▶ Information provided
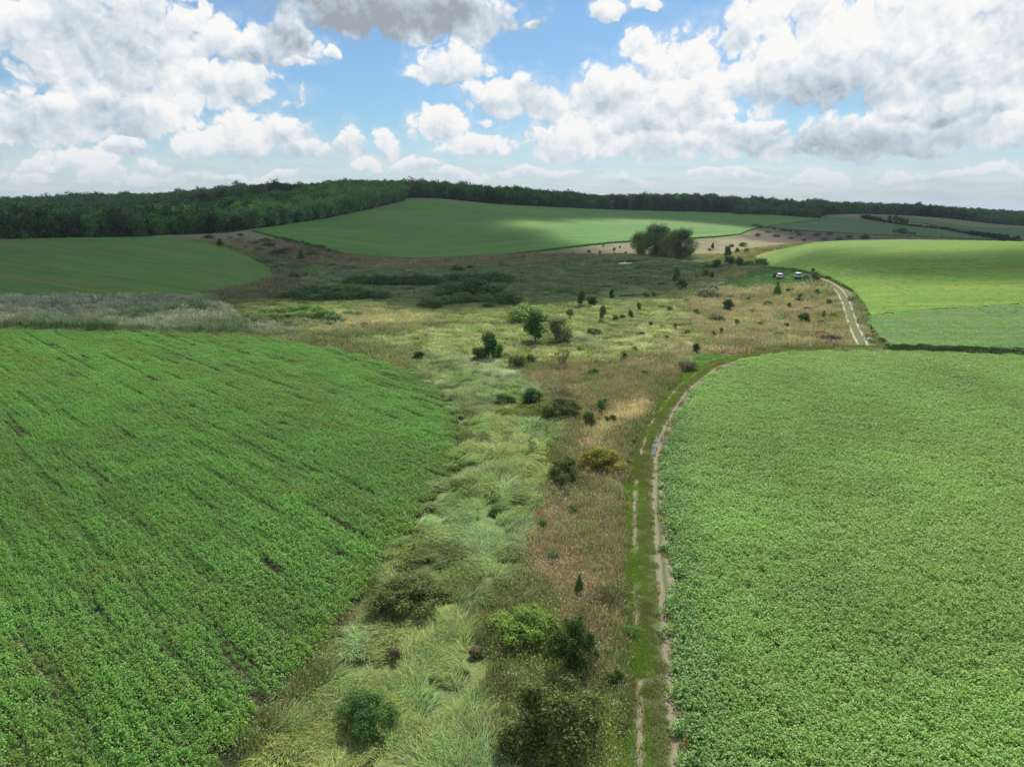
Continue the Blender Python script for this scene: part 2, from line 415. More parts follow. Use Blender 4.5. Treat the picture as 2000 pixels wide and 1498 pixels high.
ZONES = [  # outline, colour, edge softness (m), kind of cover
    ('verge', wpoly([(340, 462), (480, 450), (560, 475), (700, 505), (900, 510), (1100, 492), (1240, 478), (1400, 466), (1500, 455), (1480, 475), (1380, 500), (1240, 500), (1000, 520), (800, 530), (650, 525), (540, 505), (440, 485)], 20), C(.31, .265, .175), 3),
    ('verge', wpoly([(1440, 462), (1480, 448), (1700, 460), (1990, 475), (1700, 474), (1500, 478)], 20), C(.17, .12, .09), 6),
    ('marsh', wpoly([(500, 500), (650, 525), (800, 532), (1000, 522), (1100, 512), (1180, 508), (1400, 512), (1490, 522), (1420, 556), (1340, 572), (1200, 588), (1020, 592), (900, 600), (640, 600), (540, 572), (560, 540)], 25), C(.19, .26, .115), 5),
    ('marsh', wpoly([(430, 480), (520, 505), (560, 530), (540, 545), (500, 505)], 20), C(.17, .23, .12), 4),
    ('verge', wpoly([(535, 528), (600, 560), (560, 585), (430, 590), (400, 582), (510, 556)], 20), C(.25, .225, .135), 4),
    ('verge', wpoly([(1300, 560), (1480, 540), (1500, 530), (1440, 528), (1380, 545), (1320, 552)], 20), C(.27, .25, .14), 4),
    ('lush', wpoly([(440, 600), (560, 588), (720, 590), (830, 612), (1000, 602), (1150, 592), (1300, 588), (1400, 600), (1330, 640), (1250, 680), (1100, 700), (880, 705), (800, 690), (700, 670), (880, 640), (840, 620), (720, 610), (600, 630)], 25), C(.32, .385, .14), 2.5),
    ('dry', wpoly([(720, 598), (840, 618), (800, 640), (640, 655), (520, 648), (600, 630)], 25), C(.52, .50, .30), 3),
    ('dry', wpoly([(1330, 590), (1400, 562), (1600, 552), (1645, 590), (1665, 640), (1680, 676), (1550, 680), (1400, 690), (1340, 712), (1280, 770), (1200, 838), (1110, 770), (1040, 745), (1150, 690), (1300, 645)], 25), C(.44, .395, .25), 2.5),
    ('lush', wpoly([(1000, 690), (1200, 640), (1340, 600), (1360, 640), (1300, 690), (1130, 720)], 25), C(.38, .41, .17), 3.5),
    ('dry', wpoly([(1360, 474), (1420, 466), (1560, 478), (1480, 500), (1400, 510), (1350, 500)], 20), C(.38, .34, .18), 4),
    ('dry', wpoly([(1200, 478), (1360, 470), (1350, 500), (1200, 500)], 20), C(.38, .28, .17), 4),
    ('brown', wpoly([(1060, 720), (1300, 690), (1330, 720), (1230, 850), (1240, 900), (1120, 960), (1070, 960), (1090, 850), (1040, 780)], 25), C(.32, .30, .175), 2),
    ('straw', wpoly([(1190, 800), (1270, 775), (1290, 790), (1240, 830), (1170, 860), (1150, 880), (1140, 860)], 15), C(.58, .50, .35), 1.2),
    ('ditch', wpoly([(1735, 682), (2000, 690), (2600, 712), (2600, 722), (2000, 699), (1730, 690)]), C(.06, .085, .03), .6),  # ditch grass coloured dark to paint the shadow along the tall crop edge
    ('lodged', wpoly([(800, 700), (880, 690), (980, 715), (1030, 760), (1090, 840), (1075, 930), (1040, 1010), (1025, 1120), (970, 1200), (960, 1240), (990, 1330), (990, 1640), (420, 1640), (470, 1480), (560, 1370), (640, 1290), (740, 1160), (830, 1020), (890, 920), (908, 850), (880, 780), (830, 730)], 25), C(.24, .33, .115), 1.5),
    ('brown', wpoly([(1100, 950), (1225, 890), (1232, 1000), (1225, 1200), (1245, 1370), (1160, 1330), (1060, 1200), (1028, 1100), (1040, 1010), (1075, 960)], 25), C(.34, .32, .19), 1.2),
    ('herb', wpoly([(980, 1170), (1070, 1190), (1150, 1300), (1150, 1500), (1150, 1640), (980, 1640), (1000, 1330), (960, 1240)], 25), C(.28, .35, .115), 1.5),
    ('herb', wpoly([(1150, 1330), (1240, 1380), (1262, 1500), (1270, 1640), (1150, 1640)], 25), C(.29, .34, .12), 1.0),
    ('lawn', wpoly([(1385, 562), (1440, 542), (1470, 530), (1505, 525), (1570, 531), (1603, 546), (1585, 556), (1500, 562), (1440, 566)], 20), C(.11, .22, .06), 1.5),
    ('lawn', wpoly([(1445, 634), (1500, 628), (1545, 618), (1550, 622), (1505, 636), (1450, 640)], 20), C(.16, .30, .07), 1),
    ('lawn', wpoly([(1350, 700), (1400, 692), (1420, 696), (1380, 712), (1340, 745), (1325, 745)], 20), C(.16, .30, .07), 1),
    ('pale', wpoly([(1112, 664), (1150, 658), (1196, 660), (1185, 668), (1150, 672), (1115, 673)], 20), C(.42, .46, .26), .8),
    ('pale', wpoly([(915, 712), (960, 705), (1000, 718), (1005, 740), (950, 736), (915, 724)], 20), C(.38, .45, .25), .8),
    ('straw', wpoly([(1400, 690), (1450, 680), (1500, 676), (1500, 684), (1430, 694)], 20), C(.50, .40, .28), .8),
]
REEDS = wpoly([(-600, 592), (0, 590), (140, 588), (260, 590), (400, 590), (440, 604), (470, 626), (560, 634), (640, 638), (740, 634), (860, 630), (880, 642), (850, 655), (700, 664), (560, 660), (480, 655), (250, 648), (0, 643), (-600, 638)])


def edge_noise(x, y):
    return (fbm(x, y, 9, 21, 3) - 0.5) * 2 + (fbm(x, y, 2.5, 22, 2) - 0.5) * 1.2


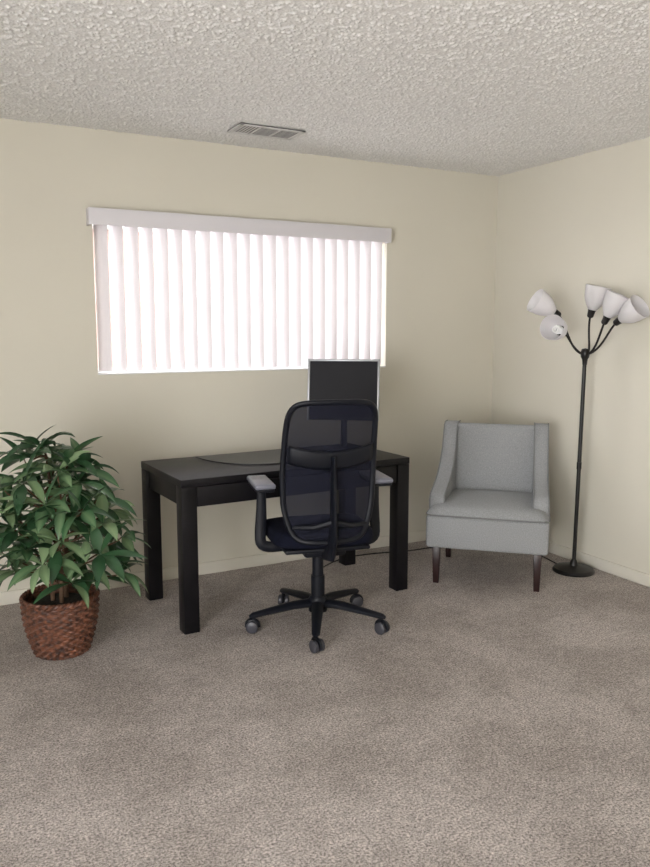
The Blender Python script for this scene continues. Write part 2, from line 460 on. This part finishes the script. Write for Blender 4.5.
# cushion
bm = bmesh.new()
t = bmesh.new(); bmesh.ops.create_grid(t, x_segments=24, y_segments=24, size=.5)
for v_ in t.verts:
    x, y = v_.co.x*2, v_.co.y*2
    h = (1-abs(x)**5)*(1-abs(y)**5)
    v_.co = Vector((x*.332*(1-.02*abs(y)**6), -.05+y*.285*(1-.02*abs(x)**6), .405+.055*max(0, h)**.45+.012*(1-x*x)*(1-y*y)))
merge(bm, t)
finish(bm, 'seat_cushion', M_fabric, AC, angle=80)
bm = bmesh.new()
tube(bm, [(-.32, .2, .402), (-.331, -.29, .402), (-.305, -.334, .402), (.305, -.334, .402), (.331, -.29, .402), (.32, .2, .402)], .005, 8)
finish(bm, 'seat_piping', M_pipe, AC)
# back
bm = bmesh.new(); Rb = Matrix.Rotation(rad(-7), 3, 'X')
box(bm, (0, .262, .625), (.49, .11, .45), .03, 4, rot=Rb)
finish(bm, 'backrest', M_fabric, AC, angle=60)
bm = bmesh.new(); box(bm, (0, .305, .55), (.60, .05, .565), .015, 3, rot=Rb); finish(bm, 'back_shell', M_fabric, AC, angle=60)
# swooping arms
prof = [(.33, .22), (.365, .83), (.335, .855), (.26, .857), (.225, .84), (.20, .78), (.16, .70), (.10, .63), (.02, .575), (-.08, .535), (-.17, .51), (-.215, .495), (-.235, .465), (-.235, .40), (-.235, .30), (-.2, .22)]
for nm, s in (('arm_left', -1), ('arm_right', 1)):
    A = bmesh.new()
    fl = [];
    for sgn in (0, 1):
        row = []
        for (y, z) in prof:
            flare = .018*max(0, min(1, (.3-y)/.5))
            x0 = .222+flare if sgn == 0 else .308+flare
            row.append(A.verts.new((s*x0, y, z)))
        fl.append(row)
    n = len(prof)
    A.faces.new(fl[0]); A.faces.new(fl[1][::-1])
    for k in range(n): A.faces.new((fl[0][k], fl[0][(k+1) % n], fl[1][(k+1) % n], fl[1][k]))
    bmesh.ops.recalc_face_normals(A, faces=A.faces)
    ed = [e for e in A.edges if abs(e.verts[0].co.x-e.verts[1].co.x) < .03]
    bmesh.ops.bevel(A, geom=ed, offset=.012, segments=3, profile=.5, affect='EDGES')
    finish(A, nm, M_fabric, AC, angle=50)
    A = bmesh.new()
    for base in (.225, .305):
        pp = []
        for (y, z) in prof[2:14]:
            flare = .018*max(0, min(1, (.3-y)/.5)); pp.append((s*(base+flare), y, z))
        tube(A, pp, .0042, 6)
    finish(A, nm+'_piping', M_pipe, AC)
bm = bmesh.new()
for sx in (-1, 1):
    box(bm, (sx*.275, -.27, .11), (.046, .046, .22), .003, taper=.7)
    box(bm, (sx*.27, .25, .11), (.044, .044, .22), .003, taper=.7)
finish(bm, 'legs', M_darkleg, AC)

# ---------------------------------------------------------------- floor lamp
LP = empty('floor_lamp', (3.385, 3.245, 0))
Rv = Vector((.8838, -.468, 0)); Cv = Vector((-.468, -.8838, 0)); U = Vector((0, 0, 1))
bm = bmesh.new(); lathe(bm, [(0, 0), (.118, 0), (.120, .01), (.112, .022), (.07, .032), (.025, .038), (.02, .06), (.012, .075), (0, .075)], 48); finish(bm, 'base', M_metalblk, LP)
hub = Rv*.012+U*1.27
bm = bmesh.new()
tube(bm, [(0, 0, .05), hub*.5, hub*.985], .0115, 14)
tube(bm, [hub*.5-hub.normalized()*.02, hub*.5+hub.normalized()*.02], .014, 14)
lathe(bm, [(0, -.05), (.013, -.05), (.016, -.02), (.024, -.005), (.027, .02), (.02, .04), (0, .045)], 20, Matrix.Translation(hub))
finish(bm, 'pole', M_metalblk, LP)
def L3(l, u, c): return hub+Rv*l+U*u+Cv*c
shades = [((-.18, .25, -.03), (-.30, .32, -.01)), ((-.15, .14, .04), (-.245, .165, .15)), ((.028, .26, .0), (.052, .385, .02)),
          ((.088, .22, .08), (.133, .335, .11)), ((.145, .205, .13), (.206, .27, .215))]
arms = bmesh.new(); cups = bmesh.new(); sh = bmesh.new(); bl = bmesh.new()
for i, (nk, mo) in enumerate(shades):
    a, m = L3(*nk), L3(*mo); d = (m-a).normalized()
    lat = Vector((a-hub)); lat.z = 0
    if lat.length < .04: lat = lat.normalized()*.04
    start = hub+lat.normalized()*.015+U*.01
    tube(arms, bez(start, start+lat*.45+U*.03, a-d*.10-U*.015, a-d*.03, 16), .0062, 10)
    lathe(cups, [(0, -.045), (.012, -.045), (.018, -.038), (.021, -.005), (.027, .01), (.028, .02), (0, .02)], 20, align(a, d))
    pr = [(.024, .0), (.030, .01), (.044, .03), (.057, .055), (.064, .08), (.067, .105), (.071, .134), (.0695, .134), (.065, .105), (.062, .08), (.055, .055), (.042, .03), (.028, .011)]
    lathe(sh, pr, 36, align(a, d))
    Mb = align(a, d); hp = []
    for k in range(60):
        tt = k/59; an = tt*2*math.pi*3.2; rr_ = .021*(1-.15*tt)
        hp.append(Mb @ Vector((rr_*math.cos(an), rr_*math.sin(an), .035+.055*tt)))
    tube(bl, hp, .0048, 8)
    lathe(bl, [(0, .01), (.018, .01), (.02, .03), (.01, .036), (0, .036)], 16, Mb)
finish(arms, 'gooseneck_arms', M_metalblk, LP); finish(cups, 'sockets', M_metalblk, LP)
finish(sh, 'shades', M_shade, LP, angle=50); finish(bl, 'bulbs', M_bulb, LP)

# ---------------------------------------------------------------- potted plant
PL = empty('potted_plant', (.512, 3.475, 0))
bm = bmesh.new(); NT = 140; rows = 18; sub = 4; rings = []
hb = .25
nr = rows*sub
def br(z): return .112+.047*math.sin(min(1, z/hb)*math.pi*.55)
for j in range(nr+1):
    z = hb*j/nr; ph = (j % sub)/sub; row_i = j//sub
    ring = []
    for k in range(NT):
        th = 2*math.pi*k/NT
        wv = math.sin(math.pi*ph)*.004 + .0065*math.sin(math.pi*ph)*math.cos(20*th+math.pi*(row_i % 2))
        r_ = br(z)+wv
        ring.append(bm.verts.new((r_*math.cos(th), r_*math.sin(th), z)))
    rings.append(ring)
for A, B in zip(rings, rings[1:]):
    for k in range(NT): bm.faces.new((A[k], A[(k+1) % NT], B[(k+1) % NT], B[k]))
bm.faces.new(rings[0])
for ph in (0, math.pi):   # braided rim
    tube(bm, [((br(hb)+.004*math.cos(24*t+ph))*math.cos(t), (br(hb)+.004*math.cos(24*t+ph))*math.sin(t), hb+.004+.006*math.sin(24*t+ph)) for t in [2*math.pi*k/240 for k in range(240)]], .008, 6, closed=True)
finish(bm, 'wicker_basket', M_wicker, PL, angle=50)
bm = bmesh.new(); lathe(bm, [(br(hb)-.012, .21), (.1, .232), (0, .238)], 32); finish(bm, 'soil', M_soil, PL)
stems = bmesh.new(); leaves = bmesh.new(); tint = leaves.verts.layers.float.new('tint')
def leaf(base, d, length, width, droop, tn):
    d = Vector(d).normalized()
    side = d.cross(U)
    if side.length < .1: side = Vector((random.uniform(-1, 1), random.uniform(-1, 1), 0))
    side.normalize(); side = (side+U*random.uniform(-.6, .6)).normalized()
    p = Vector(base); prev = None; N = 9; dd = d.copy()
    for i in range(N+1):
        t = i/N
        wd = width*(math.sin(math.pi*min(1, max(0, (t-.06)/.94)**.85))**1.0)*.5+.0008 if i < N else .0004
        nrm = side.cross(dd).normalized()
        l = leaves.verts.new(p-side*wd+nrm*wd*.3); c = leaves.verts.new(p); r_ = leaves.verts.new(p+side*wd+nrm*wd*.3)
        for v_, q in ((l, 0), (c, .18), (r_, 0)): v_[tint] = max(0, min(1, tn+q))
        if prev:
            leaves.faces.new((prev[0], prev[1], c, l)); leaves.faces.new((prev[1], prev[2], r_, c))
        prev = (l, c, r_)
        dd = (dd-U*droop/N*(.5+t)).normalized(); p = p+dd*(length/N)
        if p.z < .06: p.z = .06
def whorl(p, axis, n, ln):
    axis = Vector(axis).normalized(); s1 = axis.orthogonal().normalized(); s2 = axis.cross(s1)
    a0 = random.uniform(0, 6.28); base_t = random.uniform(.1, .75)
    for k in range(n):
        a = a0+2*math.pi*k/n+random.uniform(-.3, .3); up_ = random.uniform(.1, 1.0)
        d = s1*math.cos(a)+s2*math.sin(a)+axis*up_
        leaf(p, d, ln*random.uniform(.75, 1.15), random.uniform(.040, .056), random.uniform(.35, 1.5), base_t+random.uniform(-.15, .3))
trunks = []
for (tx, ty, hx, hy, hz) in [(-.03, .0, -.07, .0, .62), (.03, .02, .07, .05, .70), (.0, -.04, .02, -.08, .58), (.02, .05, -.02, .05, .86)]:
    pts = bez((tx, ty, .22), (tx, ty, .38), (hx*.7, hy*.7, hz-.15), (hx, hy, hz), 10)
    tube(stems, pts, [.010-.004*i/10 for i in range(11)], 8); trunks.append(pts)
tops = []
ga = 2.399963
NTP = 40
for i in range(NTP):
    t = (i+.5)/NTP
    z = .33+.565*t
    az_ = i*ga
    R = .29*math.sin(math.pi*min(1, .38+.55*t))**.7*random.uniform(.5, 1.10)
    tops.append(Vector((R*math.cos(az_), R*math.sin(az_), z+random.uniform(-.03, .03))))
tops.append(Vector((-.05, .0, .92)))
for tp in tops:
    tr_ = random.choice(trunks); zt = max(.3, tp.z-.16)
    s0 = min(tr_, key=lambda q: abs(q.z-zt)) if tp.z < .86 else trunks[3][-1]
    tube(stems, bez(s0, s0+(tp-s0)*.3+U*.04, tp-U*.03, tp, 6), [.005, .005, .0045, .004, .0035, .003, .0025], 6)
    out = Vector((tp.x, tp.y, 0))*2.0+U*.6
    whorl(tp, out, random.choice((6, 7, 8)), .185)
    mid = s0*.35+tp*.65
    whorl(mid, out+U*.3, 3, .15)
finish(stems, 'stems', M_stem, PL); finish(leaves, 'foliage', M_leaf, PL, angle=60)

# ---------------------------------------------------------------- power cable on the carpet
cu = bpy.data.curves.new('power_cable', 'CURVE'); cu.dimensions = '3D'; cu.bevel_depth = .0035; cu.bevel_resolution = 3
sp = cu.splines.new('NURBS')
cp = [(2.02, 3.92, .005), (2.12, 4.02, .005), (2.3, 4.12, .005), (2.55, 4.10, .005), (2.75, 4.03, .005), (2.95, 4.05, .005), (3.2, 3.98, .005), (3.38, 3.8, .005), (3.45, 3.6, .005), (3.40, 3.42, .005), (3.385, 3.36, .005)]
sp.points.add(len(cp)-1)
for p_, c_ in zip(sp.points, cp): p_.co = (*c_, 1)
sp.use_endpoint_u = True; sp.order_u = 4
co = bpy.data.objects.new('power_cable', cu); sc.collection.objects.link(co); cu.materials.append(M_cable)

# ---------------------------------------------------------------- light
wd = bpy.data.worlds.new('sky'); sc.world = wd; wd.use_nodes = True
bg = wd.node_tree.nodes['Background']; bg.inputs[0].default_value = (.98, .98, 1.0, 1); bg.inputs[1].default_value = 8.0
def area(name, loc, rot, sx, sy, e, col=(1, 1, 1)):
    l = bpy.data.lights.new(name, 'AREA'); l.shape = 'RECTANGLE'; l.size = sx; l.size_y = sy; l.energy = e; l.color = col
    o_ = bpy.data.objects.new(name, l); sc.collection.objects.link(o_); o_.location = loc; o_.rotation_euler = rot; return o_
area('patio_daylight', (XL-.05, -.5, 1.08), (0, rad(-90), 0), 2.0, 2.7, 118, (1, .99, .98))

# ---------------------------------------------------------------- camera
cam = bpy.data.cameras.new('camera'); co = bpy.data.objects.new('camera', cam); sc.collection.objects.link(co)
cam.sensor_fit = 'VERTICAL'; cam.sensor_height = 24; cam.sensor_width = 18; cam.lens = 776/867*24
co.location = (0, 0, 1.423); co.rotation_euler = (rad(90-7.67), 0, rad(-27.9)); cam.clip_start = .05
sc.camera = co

▶ Work instructions
Give only the count of lines in which the string "this" appears.

▶ Output of the task
2